As the city developed over the years, what’s resulted is “an urban forest of unsurpassed beauty and utility,” a visually stunning and architecturally diverse system of neighborhoods with numerous parks and gardens.
Today, 22 of the original 24 Savannah squares exist, and up until the 1850s, city planners laid out new squares of expansion according to Oglethorpe’s original plan. The plan achieved the elements of “organic” city growth, where one cell of wards contains a microcosm of an entire city.
The simplicity and brilliance of the design is palpable, and I wager that this design could influence the design of cities in the future — see below the contemporary Fused Grid network that seems to have drawn from the Oglethorpe Plan’s cellular nature.

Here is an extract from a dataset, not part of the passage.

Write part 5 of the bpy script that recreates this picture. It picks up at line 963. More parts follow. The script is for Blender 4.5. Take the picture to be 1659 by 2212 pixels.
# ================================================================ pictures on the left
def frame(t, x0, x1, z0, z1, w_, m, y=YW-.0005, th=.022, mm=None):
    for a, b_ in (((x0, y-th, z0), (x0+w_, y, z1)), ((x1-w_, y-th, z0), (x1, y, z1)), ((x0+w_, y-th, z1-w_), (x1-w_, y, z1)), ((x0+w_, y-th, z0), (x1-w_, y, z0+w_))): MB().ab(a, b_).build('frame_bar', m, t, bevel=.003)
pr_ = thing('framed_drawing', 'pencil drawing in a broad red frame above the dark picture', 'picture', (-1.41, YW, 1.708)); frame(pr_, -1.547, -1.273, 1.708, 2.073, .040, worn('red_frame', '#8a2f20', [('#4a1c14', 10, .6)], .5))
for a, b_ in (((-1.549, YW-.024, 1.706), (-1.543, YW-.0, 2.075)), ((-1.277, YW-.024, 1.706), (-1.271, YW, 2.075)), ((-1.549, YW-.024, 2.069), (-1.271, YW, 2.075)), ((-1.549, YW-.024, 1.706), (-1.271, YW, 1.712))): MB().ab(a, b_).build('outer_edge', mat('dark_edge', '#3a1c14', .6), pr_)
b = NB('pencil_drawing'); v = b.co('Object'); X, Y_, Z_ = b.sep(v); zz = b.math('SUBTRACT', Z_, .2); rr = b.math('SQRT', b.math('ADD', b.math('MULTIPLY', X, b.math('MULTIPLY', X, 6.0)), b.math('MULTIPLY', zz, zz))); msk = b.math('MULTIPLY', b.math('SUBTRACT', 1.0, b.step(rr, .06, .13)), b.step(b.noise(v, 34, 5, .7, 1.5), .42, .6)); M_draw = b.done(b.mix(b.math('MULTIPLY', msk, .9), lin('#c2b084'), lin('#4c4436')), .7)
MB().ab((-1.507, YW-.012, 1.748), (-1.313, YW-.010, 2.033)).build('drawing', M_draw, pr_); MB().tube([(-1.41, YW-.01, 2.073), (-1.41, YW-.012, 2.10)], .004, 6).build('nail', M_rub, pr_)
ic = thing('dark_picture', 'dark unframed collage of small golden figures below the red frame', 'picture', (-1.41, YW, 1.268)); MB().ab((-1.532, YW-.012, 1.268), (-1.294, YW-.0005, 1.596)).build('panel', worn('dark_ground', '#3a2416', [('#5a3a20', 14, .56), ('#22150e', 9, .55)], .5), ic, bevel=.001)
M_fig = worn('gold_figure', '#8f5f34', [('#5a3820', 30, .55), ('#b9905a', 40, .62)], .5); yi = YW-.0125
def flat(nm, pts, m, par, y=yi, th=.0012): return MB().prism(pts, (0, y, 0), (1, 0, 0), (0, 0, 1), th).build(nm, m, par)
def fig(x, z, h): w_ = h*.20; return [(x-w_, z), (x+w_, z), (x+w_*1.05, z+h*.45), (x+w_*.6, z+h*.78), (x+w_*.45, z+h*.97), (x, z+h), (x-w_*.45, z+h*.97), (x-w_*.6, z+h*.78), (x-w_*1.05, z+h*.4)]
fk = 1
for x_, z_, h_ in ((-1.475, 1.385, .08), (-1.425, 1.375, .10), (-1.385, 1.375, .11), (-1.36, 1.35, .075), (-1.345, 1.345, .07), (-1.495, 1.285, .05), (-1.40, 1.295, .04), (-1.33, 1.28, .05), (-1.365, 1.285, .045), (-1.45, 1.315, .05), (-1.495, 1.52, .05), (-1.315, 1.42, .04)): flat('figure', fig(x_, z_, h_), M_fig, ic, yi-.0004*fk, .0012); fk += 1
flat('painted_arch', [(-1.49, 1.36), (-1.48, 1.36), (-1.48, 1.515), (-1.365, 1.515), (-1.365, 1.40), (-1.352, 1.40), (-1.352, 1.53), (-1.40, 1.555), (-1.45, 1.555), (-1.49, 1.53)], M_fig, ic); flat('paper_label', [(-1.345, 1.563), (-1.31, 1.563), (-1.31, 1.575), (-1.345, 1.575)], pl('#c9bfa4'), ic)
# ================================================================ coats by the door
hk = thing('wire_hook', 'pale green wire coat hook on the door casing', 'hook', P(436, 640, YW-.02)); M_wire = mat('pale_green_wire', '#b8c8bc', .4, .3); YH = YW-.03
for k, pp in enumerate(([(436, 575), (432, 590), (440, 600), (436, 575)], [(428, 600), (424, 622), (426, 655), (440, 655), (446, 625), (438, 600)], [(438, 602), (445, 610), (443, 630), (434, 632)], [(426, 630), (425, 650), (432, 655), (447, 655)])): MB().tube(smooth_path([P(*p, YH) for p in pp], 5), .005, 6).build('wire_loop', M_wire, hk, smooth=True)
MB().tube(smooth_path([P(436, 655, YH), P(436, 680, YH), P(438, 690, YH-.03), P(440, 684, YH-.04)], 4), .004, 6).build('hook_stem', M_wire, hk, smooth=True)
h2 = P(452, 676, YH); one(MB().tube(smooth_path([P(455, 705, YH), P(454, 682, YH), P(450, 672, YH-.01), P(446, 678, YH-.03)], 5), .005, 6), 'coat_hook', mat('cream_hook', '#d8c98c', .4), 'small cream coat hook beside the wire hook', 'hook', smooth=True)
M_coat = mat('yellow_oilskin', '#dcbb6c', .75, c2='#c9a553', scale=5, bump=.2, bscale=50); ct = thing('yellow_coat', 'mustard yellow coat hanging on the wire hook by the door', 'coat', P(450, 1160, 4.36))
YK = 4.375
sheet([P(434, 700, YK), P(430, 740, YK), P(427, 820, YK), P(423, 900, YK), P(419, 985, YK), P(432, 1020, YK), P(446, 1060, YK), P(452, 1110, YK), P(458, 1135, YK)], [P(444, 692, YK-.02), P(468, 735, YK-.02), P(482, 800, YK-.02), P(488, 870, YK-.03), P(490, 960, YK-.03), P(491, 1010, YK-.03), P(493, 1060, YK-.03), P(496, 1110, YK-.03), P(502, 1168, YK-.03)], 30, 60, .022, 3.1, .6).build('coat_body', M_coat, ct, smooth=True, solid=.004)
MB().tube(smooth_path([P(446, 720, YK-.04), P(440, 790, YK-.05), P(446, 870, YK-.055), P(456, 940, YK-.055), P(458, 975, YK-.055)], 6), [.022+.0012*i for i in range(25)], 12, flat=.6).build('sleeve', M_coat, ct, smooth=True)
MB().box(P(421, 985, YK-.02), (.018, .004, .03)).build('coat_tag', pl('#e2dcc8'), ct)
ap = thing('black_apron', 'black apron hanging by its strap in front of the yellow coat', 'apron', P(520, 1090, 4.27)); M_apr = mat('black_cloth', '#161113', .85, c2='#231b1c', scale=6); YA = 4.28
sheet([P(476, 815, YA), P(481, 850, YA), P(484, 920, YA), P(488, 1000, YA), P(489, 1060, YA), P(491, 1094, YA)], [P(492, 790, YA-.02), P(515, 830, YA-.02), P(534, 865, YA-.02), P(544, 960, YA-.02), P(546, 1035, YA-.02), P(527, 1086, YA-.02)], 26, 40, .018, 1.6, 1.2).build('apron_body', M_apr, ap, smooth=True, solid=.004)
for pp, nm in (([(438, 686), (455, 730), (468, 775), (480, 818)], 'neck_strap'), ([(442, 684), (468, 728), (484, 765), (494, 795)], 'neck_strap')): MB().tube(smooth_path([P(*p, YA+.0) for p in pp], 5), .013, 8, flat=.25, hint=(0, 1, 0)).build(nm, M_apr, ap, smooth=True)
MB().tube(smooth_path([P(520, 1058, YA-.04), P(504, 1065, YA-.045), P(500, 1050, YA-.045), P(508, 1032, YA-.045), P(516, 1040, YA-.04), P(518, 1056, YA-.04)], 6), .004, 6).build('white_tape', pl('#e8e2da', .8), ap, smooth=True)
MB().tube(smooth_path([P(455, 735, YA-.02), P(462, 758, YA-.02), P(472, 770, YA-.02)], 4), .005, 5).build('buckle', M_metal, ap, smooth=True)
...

Eventually after a series of conflicts with the Spanish, Oglethorpe succeeded in defending the colony in 1742; the Spanish would never again launch an offensive on the East Coast of America.
Oglethorpe would pursue the Spanish to St. Augustine, Florida, where their main fortress in the territory lay. However, the 1743 attempt was unsuccessful and soon enough he was called back to London. In the years following, he became involved in English affairs, defended the crown against a usurper, and was married in 1745.
He maintained his position on the Board of Trustees of Georgia, but despite his opposition, the Trustees “gradually relaxed their restrictions on land ownership, inheritance, rum and slavery. As a result, the general’s attendance on the board declined.”
By 1750, Oglethorpe ceased involvement with the Board. The remaining Trustees voted to return their charter to govern Georgia, which soon after became a royal colony in 1751. Thus ended the Georgian Experiment and the era of the Trustees. Soon after, the American Revolution took place, and Georgia would assimilate itself into the South and the colonial era in the new United States would come to a close.
I encourage you to visit Savannah and experience its rich history. It is a marvel, and it was my pleasure to experience its beauty and feel firsthand the legacy of Oglethorpe’s visionary urban design.